Amare significa permettere all’altro di essere imperfetto, di sbagliare, di non essere all’altezza. Senza scartare nessuno. Senza etichettare nessuno come indegno. Senza chiudere definitivamente la porta. Altrimenti è scambio, commercio, tornaconto.
Amare è Gesù, che dalla croce guarda coloro che lo deridono, lo accusano, lo sfidano, aspettando che crepi. E li perdona. Cioè, dona anche a loro la sua vita. Decide di non escluderli dalla salvezza.
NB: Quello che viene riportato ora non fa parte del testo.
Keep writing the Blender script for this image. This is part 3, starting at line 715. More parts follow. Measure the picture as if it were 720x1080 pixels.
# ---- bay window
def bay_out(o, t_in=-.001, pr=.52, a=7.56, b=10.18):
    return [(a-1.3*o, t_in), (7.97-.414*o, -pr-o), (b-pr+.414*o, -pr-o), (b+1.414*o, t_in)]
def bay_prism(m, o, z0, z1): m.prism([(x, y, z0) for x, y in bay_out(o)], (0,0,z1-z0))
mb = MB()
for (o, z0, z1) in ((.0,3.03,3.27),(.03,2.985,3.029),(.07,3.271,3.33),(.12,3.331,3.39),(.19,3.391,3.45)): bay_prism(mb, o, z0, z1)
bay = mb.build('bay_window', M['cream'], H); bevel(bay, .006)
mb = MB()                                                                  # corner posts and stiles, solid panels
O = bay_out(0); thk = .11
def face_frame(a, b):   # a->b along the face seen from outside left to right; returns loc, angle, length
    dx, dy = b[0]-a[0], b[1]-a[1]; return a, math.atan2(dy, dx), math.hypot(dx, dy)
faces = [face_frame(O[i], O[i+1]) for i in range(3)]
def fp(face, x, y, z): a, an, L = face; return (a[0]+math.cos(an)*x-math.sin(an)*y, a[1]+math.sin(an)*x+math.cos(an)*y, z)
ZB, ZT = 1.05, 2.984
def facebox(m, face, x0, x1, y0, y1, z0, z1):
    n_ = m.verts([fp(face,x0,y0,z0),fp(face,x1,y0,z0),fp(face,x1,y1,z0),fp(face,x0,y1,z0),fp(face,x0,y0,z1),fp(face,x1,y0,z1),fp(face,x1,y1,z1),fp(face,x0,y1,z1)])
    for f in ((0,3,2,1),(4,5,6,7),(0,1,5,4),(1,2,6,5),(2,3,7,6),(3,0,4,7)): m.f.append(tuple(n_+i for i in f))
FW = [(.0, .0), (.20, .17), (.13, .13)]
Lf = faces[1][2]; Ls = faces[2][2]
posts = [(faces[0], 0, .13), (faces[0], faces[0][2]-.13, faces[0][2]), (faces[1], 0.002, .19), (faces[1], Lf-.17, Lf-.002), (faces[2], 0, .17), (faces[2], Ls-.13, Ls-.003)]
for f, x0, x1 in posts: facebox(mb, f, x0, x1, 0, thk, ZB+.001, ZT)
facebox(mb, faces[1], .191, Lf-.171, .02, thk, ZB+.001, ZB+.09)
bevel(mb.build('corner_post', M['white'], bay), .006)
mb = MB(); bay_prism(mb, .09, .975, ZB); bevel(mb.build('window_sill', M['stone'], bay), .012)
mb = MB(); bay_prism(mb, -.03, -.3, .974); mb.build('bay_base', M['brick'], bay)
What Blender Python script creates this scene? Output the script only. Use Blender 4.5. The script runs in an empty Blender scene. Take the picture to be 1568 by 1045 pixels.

Non un sentimento, non un codice di buon comportamento, non una lista di regole a cui attenersi. E nemmeno una dottrina morale. E nemmeno una fugace esperienza di piacere. E nemmeno accontentare qualsiasi richiesta e qualsiasi capriccio.
Amare è decidere di donare la propria vita, in tutto ciò che si è e si fa. Con tutta la propria intelligenza, con tutta la propria interiorità, con tutto il proprio corpo.
Il grande comandamento, il primo passo, il fondamento della vita cristiana è questo amore. Innanzitutto, verso Dio, qualunque cosa voglia e qualunque cosa mi chieda, e specularmente verso il prossimo, chiunque egli sia e qualunque cosa mi faccia.
Tutto il resto è conseguenza di questo primo passo.
Tutto il resto va misurato secondo questo primato.
Sant’Agostino scrive: «Dilige et quod vis fac», ama e fai ciò che vuoi. Non come un figlio dei fiori. Non come uno che va dove lo porta il cuore. Non come uno che coglie l’attimo.
Come uno che è stato amato da Gesù, in quel modo. E non sa più vivere altrimenti.
«Una volta per tutte dunque ti viene imposto un breve precetto: ama e fa’ ciò che vuoi; sia che tu taccia, taci per amore; sia che tu parli, parla per amore; sia che tu corregga, correggi per amore; sia che perdoni, perdona per amore; sia in te la radice dell’amore, poiché da questa radice non può procedere se non il bene» (Agostino d’Ippona, In litteram Ioannis ad Parthos, discorso VII).
Ogni grande gesto senza quell’amore è contro la volontà di Dio e ti lascia nella tristezza e nel risentimento.
Ogni piccolo gesto misurato su quell’amore, rende riconoscibile Dio, ti dona felicità e trasforma il mondo in un paradiso.
Dio non ti accontenta. Ti ama.
Dio non vuole che ti accontenti. Vuole che tu sia felice.